DATA ENTRIES:

|---|

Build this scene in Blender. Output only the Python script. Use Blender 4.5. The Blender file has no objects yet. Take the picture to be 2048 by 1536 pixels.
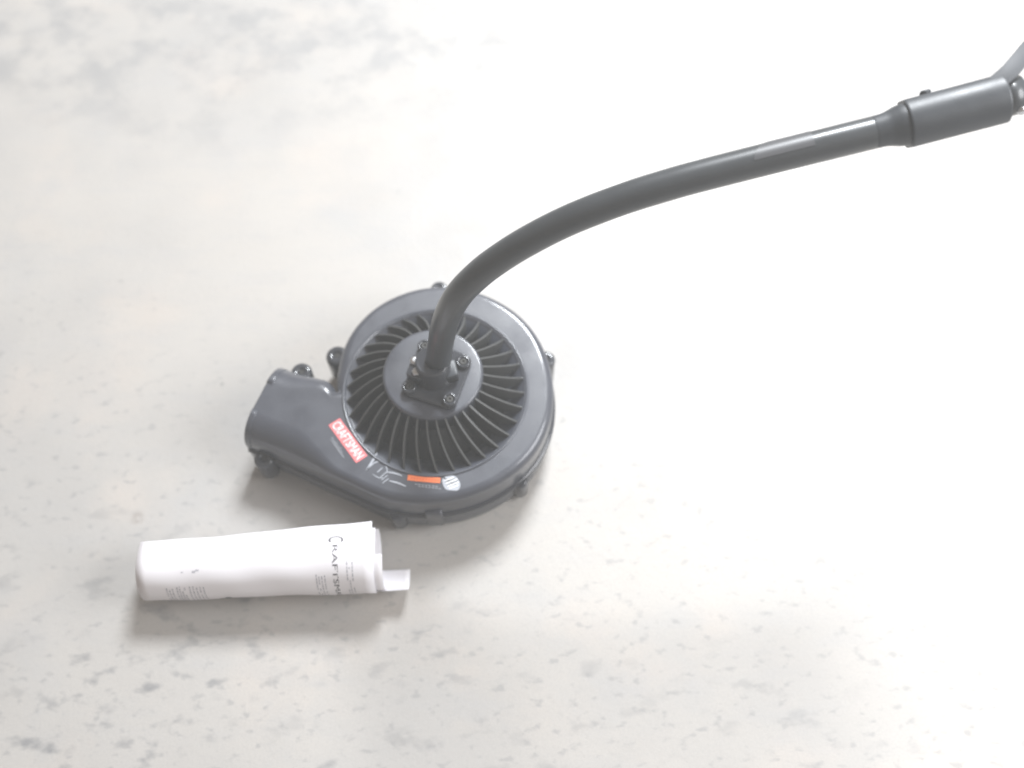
import bpy, bmesh, math, random
from mathutils import Vector, Matrix
from mathutils.geometry import delaunay_2d_cdt
R = math.radians
MM = 0.001
random.seed(7)
scene = bpy.context.scene
col = scene.collection

# ------------------------------------------------------------------ camera, world, lamps, exposure
TILT = R(26)
cam_data = bpy.data.cameras.new('camera')
cam = bpy.data.objects.new('camera', cam_data); col.objects.link(cam)
cam.location = (0, -math.sin(TILT), math.cos(TILT))
cam.rotation_euler = (TILT, 0, 0)
cam_data.sensor_width = 36; cam_data.lens = 36 * 2010 / 2048
cam_data.clip_start = 0.01; cam_data.clip_end = 50
cam_data.dof.use_dof = True; cam_data.dof.focus_distance = 0.76; cam_data.dof.aperture_fstop = 3.0
scene.camera = cam

world = bpy.data.worlds.new('World'); scene.world = world; world.use_nodes = True
bg = world.node_tree.nodes['Background']
bg.inputs['Color'].default_value = (1.0, 0.81, 0.64, 1); bg.inputs['Strength'].default_value = 0.27

def area_lamp(name, loc, target, size, power, colour):
    l = bpy.data.lights.new(name, 'AREA'); l.shape = 'DISK'; l.size = size; l.energy = power; l.color = colour
    o = bpy.data.objects.new(name, l); col.objects.link(o); o.location = loc
    o.rotation_euler = (Vector(target) - Vector(loc)).to_track_quat('-Z', 'Y').to_euler()
    return o
area_lamp('door_daylight', (0.60, 1.95, 2.50), (0.55, -0.25, 0.0), 0.95, 190, (0.93, 0.965, 1.0))
area_lamp('side_fill', (1.30, -0.22, 1.15), (0.55, -0.32, 0.0), 1.0, 28, (0.95, 0.97, 1.0))  # added fill without a known source, brightens the floor to the right

scene.view_settings.view_transform = 'Standard'; scene.view_settings.look = 'None'
scene.view_settings.exposure = 0.23; scene.view_settings.gamma = 1.0
scene.view_settings.use_curve_mapping = False
scene.cycles.max_bounces = 8

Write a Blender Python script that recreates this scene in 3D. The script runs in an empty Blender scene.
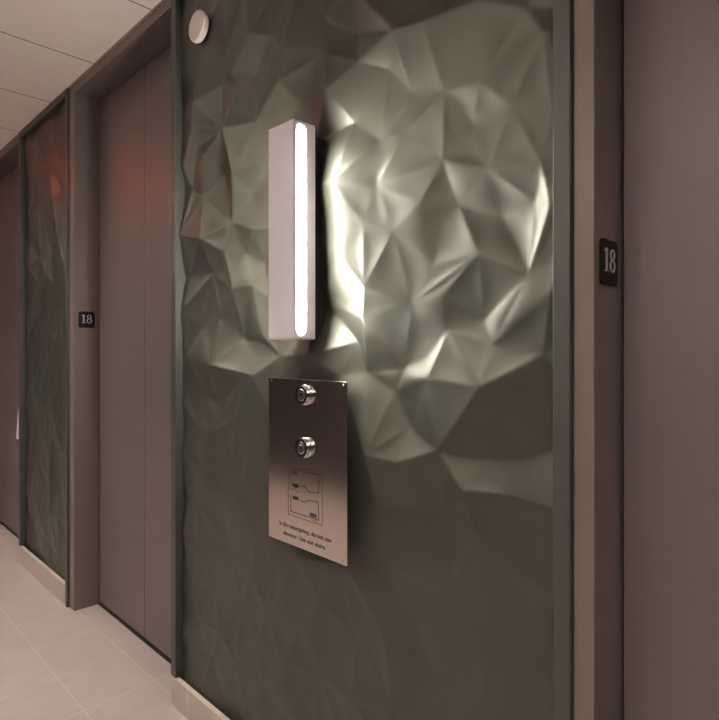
import bpy, bmesh, math, random
import numpy as np
from mathutils import Vector, Matrix

# ------------------------------------------------------------------ camera, light, exposure
scene = bpy.context.scene
COL = scene.collection
S = 1.034                                   # distance from the camera to the lift wall, metres
EYE = 1.352
CEIL = 2.708

cam_data = bpy.data.cameras.new('camera')
cam_data.sensor_fit = 'HORIZONTAL'
cam_data.sensor_width = 36.0
cam_data.lens = 36.0 * 566.0 / 719.0
cam_data.shift_y = -12.0 / 719.0
cam_data.clip_start = 0.02
camera = bpy.data.objects.new('camera', cam_data)
camera.location = (0, 0, EYE)
camera.rotation_euler = (math.radians(90), 0, math.radians(44.7))
COL.objects.link(camera)
scene.camera = camera

world = bpy.data.worlds.new('world')
scene.world = world
world.use_nodes = True
world.node_tree.nodes['Background'].inputs[0].default_value = (1.0, 0.86, 0.80, 1)
world.node_tree.nodes['Background'].inputs[1].default_value = 0.3

vs = scene.view_settings
vs.view_transform = 'Standard'
vs.look = 'None'
vs.gamma = 1.0
vs.use_curve_mapping = False
vs.exposure = 1.27

COVE_GLOW = 100.0# emission of the cove strip added to brighten the ceiling
SCONCE = 64.0   # emission of the slots in the wall light
DOWNLIGHT = 54.0
WARM = (1.0, 0.92, 0.87)

# ------------------------------------------------------------------ materials
def mat(name, col, rough=0.5, metal=0.0, emit=None, estr=0.0, spec=0.5):
    m = bpy.data.materials.new(name)
    m.use_nodes = True
    b = m.node_tree.nodes['Principled BSDF']
    b.inputs['Base Color'].default_value = (*col, 1)
    b.inputs['Roughness'].default_value = rough
    b.inputs['Metallic'].default_value = metal
    b.inputs['Specular IOR Level'].default_value = spec
    if emit:
        b.inputs['Emission Color'].default_value = (*emit, 1)
        b.inputs['Emission Strength'].default_value = estr
    return m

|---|

DIRECTIONS FOR THIS TASK:
Could you quote, word for word, only the lines from the one containing "Write a Blender" through the one containing "CEIL = 2.708", both included, and leave out any pictures?

EXERCISE RESPONSE:
Write a Blender Python script that recreates this scene in 3D. The script runs in an empty Blender scene.
import bpy, bmesh, math, random
import numpy as np
from mathutils import Vector, Matrix

# ------------------------------------------------------------------ camera, light, exposure
scene = bpy.context.scene
COL = scene.collection
S = 1.034                                   # distance from the camera to the lift wall, metres
EYE = 1.352
CEIL = 2.708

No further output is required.